(Stored items)
** START **
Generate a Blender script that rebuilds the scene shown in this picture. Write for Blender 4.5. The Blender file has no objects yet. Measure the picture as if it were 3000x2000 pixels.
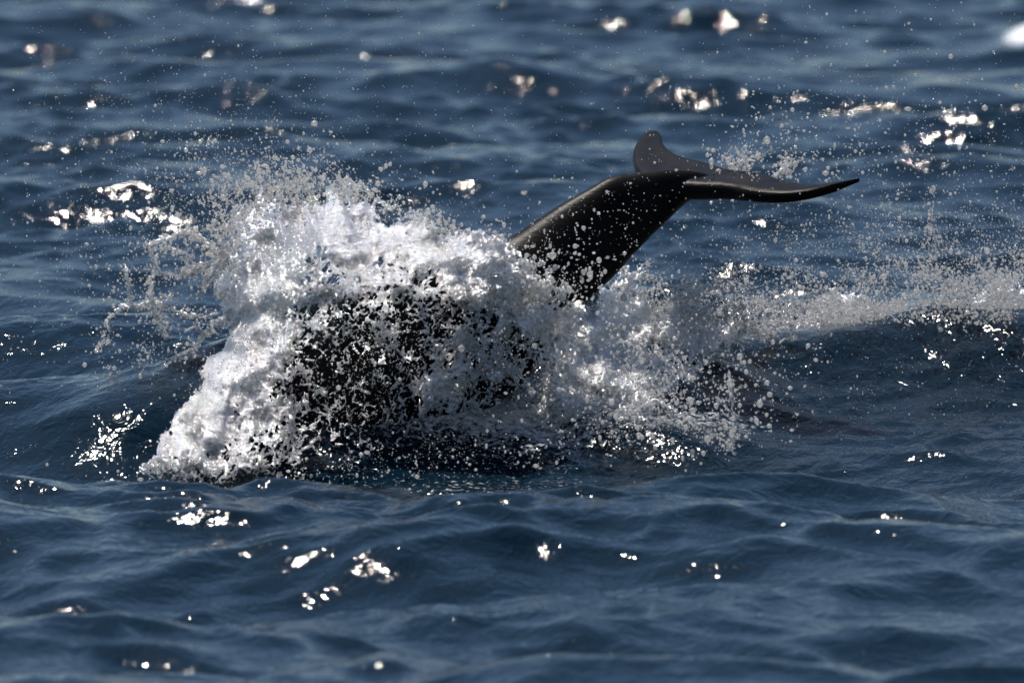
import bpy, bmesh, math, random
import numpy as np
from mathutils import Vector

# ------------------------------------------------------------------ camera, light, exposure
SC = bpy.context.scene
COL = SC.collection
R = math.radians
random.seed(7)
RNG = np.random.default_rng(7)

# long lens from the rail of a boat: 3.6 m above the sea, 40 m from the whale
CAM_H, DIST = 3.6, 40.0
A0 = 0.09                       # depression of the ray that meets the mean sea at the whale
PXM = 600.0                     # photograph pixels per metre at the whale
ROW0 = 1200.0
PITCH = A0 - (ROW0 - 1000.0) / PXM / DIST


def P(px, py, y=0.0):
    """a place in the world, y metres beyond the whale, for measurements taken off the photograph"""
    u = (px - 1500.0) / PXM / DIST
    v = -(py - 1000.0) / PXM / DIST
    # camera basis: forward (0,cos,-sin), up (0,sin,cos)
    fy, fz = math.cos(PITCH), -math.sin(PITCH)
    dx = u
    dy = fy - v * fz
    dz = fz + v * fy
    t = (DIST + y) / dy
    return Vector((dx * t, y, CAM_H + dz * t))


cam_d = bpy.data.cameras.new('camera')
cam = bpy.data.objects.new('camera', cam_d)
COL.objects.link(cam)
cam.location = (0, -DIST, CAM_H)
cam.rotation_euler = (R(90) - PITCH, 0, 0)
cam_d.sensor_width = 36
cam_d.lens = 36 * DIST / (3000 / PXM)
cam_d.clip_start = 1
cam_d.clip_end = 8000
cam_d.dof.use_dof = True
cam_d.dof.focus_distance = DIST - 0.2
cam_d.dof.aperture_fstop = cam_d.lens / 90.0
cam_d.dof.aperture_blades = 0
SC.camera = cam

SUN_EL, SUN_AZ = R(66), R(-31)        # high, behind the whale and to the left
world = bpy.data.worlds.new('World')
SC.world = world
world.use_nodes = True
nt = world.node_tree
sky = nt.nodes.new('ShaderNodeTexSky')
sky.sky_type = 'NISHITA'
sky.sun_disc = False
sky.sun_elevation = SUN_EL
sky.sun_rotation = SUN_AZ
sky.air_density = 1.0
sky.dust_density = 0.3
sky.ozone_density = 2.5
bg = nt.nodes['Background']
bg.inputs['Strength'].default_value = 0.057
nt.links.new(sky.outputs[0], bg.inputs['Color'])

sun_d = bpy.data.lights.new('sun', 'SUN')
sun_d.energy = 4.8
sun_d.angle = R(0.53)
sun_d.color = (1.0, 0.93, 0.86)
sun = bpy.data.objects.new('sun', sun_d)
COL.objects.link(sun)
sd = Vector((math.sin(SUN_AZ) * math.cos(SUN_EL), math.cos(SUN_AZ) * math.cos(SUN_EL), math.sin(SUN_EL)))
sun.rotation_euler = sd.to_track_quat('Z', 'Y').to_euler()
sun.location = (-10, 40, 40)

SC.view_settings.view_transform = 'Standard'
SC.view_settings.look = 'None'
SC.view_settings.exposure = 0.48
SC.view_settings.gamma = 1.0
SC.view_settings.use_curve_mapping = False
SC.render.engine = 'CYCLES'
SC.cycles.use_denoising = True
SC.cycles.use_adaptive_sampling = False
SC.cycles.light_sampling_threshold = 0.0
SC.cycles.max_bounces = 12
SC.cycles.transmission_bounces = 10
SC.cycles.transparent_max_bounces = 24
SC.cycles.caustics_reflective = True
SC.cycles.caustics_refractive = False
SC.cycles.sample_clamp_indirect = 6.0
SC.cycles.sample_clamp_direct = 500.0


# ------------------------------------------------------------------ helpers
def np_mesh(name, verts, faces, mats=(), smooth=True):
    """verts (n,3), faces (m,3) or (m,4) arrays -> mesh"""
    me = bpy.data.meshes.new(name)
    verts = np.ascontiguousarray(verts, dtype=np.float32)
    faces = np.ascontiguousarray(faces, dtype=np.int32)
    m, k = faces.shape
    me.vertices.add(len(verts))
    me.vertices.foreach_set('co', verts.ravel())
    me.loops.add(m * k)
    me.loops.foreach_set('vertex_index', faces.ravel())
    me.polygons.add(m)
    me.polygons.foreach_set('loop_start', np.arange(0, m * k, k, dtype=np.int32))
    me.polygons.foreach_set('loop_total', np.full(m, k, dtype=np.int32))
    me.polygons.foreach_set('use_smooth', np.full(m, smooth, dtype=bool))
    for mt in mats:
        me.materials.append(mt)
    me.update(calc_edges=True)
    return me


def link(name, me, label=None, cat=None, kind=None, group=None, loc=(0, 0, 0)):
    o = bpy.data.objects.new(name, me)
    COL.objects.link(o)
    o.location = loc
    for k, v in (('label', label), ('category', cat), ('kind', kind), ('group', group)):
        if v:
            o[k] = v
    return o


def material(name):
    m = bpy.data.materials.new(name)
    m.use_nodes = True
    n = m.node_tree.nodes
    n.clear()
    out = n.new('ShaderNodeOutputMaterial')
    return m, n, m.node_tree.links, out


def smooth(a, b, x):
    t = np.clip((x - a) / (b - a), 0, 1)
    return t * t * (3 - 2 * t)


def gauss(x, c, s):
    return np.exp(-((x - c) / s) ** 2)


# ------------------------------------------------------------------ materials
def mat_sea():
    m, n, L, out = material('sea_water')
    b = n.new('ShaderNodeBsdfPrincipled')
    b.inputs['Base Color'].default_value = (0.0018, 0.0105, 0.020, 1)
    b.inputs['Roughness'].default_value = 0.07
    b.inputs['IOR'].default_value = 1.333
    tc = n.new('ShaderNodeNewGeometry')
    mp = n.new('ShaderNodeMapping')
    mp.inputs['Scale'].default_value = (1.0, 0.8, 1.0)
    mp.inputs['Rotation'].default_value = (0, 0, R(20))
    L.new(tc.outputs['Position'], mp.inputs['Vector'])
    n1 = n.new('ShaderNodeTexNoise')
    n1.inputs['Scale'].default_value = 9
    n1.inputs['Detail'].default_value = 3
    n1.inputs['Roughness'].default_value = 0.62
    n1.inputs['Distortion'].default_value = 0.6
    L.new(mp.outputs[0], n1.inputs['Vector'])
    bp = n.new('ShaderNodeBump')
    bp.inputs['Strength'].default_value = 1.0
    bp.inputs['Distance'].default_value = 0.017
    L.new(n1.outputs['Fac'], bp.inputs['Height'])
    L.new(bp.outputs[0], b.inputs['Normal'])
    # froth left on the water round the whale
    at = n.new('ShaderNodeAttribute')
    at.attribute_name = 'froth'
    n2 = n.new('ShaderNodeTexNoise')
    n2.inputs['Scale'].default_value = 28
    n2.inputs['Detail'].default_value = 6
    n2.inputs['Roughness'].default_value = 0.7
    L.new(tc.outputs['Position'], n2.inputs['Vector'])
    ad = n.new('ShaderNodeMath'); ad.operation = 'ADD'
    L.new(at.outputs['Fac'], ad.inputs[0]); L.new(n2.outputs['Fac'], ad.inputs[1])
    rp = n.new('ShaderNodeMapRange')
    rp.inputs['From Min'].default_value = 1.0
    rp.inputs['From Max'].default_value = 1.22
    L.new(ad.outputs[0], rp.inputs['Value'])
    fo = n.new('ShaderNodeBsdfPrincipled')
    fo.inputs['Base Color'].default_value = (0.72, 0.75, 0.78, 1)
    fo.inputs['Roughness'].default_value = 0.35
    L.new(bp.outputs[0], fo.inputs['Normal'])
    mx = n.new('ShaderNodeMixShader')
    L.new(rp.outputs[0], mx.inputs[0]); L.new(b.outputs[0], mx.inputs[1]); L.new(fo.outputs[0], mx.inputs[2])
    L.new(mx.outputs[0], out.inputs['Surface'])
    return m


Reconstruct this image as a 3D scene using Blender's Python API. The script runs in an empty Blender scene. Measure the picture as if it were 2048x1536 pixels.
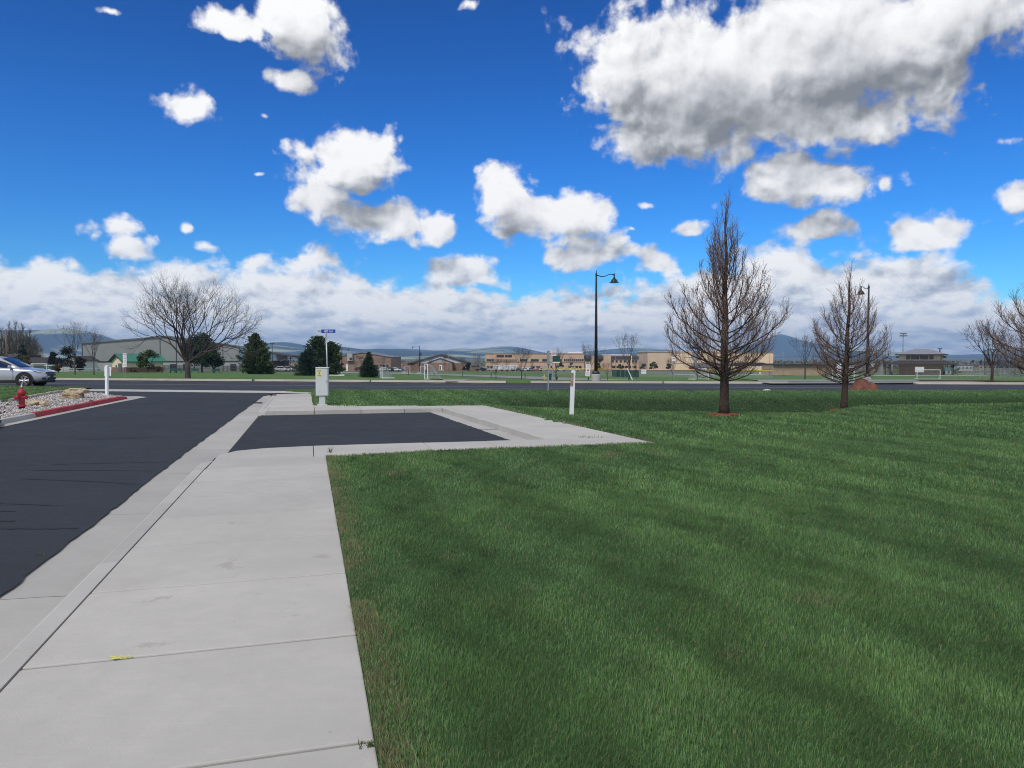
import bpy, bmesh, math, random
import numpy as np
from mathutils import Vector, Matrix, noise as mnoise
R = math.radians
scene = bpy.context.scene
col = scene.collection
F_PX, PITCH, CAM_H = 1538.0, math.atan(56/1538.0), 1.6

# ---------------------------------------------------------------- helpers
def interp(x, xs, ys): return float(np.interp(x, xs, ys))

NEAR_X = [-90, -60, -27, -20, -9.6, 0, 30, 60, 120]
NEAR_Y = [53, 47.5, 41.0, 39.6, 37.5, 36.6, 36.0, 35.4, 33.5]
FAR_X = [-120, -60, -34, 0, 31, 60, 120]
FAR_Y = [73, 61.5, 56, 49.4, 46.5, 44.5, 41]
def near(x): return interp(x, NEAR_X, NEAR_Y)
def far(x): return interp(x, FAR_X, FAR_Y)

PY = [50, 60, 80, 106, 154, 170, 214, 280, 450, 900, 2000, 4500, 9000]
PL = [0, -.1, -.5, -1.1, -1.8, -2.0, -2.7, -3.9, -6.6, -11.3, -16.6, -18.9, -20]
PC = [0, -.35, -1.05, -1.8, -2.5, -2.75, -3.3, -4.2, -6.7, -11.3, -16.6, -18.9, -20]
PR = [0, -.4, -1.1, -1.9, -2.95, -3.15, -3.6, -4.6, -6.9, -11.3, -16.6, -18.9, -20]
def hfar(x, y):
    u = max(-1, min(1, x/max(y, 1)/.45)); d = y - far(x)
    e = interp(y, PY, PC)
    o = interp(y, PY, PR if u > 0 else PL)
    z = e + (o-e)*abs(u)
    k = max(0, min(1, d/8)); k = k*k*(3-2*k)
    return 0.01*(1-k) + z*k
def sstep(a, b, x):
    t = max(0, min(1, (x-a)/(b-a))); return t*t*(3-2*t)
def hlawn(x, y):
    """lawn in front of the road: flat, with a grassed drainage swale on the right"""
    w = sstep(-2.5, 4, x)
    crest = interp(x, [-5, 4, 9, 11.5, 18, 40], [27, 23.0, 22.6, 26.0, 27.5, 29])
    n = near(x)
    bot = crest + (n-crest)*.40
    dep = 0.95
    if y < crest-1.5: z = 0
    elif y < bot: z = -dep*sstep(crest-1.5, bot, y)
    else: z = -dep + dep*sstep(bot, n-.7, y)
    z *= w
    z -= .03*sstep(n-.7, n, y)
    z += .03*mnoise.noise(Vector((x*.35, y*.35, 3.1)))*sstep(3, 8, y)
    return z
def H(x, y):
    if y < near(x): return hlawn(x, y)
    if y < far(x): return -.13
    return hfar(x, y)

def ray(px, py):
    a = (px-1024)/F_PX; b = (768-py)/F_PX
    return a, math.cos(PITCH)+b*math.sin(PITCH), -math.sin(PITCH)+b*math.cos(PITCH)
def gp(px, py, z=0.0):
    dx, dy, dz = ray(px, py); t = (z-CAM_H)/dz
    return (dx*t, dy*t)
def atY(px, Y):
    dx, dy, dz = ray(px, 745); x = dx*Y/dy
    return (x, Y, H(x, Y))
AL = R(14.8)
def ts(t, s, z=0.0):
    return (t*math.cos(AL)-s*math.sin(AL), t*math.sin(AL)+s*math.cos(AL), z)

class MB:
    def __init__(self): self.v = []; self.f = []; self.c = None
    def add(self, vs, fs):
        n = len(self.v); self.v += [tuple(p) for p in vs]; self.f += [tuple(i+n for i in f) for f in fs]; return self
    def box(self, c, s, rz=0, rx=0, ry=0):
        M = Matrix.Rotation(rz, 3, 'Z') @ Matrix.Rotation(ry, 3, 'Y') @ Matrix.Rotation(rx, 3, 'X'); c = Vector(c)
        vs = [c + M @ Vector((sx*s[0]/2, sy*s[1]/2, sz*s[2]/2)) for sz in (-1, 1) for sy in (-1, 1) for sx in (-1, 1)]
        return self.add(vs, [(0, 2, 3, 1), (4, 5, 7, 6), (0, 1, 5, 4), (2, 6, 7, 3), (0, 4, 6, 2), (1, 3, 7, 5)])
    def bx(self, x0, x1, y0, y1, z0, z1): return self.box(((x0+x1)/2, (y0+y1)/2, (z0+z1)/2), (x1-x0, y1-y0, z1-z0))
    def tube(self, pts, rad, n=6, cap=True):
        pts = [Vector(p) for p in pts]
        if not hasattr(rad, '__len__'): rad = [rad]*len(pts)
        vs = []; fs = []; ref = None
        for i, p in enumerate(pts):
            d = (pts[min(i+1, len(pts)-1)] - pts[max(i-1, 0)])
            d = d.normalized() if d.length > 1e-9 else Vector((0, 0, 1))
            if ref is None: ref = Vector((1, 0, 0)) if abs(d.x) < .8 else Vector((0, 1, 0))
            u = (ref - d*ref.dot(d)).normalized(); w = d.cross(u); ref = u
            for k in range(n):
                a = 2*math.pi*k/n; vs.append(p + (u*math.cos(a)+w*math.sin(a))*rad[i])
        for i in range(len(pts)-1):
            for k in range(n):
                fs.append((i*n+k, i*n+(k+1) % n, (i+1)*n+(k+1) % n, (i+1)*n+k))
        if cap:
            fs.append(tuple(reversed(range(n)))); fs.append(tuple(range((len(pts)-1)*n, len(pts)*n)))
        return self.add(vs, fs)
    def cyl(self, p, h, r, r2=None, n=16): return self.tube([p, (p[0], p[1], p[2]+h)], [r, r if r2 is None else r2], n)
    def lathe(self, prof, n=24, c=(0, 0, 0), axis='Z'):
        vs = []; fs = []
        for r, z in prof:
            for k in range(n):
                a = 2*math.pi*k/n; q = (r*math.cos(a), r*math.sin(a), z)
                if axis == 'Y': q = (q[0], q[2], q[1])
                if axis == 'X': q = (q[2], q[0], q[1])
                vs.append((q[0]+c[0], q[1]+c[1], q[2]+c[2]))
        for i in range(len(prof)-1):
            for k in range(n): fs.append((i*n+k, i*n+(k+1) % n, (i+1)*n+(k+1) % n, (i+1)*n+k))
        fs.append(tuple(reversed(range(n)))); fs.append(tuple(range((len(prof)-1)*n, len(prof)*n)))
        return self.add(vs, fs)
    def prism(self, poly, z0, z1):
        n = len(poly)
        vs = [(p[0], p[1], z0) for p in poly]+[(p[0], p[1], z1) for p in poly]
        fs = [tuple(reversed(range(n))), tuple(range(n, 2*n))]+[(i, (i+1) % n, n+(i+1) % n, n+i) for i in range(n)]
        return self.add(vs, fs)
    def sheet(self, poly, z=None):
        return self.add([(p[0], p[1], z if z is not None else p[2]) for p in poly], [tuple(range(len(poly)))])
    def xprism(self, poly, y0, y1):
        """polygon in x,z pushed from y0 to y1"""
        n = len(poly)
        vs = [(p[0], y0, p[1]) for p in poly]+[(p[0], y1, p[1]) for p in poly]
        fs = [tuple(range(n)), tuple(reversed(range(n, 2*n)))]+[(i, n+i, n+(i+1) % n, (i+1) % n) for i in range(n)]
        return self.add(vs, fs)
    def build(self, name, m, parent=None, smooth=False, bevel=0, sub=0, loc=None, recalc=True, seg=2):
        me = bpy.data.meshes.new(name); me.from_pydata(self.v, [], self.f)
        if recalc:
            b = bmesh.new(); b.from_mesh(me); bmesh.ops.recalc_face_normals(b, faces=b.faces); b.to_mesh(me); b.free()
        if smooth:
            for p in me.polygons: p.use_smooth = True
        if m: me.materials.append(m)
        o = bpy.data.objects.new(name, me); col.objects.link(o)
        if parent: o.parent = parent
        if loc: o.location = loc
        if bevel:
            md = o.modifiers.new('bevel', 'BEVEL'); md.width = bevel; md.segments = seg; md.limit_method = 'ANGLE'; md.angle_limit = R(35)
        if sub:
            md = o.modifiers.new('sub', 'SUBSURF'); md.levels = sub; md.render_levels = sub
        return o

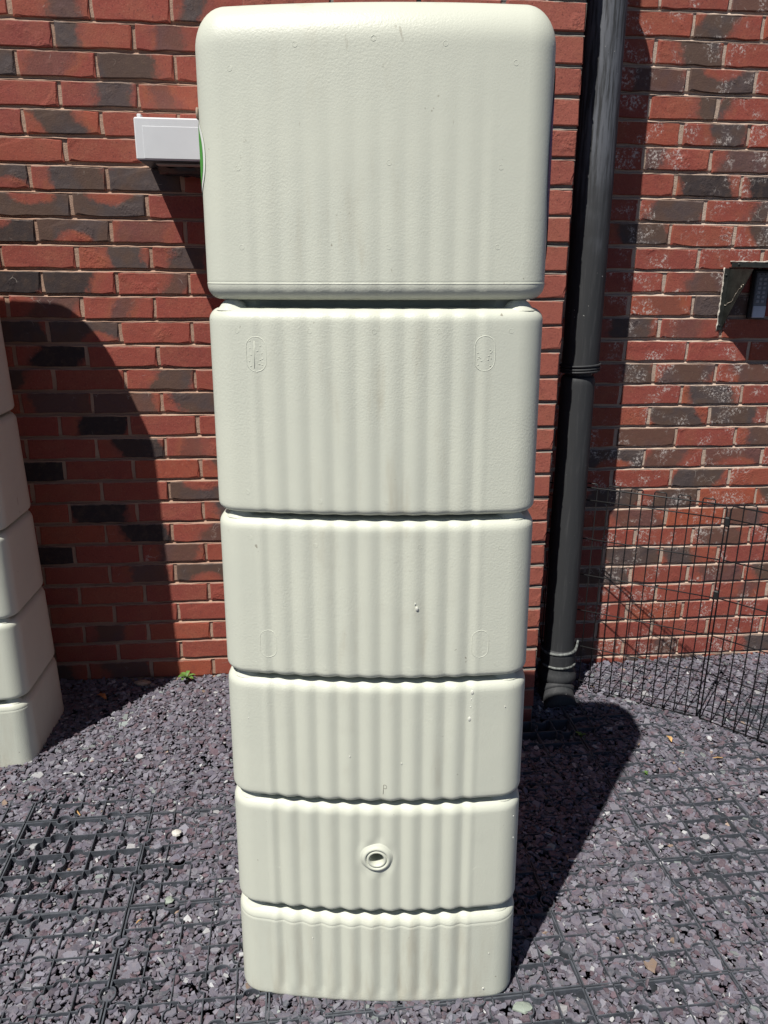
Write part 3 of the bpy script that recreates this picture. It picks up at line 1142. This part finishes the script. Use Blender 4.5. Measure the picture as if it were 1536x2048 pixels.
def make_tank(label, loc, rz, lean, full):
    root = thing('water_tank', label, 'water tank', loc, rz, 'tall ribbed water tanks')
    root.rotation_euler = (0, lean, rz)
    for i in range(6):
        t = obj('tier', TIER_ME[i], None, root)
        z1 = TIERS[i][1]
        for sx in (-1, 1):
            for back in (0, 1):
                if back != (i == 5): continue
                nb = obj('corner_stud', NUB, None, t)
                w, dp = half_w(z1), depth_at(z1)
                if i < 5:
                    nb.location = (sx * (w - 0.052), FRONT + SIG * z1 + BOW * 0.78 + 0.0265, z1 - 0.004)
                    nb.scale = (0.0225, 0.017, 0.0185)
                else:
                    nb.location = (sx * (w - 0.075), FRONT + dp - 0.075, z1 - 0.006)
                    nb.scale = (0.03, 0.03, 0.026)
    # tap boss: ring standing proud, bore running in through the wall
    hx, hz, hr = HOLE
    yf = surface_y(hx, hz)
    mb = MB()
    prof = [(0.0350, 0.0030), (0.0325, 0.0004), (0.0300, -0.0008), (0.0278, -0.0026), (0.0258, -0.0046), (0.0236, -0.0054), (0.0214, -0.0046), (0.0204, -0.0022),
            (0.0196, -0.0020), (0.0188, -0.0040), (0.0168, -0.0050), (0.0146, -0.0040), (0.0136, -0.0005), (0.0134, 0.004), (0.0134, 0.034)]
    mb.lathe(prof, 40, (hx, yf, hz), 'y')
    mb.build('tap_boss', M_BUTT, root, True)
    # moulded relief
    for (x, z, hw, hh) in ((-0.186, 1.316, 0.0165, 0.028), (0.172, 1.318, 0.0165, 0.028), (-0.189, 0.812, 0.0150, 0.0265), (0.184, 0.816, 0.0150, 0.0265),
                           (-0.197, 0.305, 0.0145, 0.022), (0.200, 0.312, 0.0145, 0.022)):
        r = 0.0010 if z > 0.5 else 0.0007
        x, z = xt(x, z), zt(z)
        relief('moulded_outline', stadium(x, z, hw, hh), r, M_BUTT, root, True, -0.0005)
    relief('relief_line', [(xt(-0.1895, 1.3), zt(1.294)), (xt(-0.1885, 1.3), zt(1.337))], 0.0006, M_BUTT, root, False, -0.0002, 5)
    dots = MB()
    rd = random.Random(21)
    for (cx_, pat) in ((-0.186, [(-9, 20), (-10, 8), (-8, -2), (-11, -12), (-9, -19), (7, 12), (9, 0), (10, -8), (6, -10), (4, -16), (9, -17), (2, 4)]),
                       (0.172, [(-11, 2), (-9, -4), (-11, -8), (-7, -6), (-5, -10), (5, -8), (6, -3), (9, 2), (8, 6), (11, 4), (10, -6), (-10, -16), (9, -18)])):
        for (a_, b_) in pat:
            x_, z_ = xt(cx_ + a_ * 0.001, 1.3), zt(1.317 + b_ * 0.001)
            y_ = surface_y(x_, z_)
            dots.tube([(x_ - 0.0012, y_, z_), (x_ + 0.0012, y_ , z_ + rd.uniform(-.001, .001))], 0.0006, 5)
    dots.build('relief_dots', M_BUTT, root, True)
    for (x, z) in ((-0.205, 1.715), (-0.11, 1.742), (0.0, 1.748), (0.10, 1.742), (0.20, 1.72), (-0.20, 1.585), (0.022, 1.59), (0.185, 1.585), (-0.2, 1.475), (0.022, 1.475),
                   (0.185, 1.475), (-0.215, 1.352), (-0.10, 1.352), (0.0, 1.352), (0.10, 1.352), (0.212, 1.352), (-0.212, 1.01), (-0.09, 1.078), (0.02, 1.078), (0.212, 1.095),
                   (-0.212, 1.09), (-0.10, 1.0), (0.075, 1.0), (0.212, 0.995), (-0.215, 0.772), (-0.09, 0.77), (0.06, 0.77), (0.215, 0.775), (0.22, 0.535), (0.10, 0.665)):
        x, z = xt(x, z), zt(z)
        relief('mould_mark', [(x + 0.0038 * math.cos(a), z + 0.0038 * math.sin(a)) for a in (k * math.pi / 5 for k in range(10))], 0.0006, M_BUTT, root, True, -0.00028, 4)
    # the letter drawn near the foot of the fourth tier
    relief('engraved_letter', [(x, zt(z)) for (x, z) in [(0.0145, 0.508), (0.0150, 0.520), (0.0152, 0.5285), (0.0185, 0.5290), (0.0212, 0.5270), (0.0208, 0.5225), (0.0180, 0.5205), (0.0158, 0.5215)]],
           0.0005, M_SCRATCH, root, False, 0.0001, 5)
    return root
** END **
_Task requirements_
Return exactly the lines from the one with "Reconstruct this image" to the one with "def far(x): return interp(x, FAR_X, FAR_Y)", inclusive, and nothing else; skip the pictures.

_Task answer_
Reconstruct this image as a 3D scene using Blender's Python API. The script runs in an empty Blender scene. Measure the picture as if it were 2048x1536 pixels.
import bpy, bmesh, math, random
import numpy as np
from mathutils import Vector, Matrix, noise as mnoise
R = math.radians
scene = bpy.context.scene
col = scene.collection
F_PX, PITCH, CAM_H = 1538.0, math.atan(56/1538.0), 1.6

# ---------------------------------------------------------------- helpers
def interp(x, xs, ys): return float(np.interp(x, xs, ys))

NEAR_X = [-90, -60, -27, -20, -9.6, 0, 30, 60, 120]
NEAR_Y = [53, 47.5, 41.0, 39.6, 37.5, 36.6, 36.0, 35.4, 33.5]
FAR_X = [-120, -60, -34, 0, 31, 60, 120]
FAR_Y = [73, 61.5, 56, 49.4, 46.5, 44.5, 41]
def near(x): return interp(x, NEAR_X, NEAR_Y)
def far(x): return interp(x, FAR_X, FAR_Y)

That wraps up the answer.